(D. Romani) «Domenica appena varcherò i cancelli dello stadio mi emozionerò. Ma non voglio far mancare il mio apporto alla squadra. Io sono romanista e in queste occasioni non posso mancare». Salgono i battiti in prossimità del derby Lazio-Roma e Giacomo Losi,«Core de Roma», è pronto a non far mancare il suo apporto alla squadra per la quale ha giocato 15 anni. Lui che l’11 ottobre di 50 anni fa, da capitano, alzò la Coppa delle Fiere alla stadio Olimpico, primo e unico trofeo internazionale vinto dai giallorossi. «Ero così emozionato che quando presi la coppa del presidente dell’Uefa non la lasciai a nessuno. La volevo tenere solo io».

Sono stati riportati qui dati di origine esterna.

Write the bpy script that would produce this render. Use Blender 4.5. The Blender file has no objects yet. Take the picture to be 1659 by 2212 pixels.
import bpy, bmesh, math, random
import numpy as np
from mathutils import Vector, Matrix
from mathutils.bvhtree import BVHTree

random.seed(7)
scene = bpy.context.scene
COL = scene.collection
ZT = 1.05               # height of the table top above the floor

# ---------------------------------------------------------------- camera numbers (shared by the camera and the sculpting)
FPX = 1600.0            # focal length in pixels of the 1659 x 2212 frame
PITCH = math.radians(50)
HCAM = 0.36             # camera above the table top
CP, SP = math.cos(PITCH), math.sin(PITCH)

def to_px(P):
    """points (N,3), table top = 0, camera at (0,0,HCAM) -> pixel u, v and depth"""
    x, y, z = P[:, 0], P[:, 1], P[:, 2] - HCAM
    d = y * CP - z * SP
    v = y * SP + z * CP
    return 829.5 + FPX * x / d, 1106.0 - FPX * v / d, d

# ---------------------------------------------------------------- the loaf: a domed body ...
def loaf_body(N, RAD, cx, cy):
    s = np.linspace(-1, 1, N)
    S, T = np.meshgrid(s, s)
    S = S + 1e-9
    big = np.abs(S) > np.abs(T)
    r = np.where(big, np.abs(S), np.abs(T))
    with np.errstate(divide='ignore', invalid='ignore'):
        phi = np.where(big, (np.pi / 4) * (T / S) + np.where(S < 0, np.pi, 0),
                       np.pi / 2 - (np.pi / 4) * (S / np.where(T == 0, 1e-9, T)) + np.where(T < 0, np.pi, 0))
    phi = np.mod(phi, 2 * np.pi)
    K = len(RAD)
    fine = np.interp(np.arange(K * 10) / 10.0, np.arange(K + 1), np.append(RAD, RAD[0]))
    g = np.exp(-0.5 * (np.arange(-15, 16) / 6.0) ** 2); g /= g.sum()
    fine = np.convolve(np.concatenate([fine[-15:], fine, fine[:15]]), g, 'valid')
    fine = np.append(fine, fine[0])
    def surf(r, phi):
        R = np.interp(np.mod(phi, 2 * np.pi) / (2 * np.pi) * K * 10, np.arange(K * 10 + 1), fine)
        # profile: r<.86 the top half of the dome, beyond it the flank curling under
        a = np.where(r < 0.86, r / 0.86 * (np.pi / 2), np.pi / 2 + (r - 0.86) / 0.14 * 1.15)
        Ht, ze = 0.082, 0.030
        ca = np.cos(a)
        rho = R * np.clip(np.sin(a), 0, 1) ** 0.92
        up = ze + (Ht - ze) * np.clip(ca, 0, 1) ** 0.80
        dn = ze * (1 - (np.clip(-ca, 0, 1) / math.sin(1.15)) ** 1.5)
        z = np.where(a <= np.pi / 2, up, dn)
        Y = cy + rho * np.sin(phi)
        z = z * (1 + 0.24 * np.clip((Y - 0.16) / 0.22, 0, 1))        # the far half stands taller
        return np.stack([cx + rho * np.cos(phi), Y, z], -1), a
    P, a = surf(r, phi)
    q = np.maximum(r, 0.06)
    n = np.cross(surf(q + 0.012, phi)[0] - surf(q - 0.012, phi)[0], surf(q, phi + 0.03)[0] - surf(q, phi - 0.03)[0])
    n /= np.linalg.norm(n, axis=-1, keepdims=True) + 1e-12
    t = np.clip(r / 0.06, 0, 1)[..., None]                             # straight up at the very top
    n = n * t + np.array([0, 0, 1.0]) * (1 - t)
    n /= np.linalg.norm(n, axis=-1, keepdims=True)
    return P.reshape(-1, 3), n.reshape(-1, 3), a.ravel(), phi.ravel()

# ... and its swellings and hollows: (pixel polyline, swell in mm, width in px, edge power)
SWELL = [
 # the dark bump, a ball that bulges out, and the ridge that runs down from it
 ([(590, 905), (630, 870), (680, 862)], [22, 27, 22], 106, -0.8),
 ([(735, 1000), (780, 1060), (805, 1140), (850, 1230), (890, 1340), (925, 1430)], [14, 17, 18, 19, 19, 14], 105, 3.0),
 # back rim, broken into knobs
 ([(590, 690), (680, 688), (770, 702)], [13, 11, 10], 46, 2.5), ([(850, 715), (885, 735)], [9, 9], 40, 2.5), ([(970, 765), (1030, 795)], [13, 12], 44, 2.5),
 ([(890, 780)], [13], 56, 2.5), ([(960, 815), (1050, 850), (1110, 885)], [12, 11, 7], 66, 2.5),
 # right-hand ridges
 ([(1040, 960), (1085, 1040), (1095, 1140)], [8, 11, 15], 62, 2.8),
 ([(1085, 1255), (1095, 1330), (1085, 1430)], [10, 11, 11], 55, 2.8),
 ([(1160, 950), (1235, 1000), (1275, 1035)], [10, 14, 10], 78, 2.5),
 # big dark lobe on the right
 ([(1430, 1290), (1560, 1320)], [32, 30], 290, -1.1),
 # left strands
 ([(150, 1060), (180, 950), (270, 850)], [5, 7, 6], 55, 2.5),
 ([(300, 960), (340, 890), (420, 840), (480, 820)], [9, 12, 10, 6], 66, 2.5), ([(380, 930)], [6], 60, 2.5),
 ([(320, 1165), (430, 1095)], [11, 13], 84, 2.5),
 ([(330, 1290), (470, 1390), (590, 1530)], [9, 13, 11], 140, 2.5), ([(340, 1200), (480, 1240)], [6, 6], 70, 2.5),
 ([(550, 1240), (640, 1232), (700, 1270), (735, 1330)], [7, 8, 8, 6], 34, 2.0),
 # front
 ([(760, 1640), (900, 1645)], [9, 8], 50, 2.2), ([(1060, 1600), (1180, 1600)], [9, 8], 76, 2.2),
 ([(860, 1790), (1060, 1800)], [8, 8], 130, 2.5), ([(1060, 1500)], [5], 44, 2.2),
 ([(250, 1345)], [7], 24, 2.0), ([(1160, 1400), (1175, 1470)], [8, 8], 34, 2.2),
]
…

Fu una cavalcata straordinaria.
«La società non credeva molto nella possibilità mentre noi giocatori ci abbiamo sempre provato e alla fine dopo due spareggi, ai quarti di finale con il Colonia e in semifinale con l’Hibernian, abbiamo raggiunto la finale con il Birmingham centrando un traguardo storico».
Soprattutto per un ragazzo che ai suoi esordi calcistici giocò sotto falso nome.
«Non avevo ancora 14 anni e per giocare in Prima categoria nella squadra del mio paese (Soncino, in provincia di Cremona, ndr) ho usato un nome di un amico più grande di me. La fortuna è che l’arbitro guardava solo il numero di maglia senza controllare la nostra reale identità».
Che ricordi ha del derby?
«È una cosa a sé. Dal martedì ti portavano in ritiro per isolarti dalla tensione che si viveva in città. Una domenica comunque da gustarsi intensamente».
E la Roma di oggi le piace?
«È un progetto che inizia a convincermi. Le prime partite non tanto, ma ora mi sembra che la squadra recepisca meglio le direttive di un allenatore che non guarda in faccia nessuno. Ma Roma è sempre una piazza particolare: perdi due o tre partite e la società decide di cambiarti. Anche se la nuova società, quella degli americani, mi sembra che sposi appieno le idee di Luis Enrique».
«Core de Roma», un soprannome che dice tutto della sua dedizione alla Roma.
«È un nomignolo che adoro. Io per la Roma ho sempre dato tutto in campo. In 15 anni con questa squadra non sono mai uscito anticipatamente dal campo. Allora non c’erano le sostituzioni e in quegli anni ho l’orgoglio di affermare che non sono mai stato espulso».
Totti e De Rossi sono oggi quello che lei è stato negli Anni 50. Bandiere che hanno legato il loro nome alla maglia della Roma.
«Francesco e Daniele sono due giocatori straordinari che a differenza di molti altri campioni hanno scelto di sposare il loro talento con una sola squadra. Questo gli fa onore. Credo che De Rossi sia il giusto erede di Totti, mi dispiace se domenica Francesco non ci sarà».
Qual è stato il compagno di squadra più forte con il quale ha giocato?
«Difficile sceglierne uno. Ne scelgo quattro. Schiaffino, Angelillo, Ghiggia e Lojacono».
E l’avversario più ostico che ha marcato?
«Senza dubbio Gento. Era il mio esordio in nazionale, a Barcellona contro la Spagna. Alla fine perdemmo 3-1».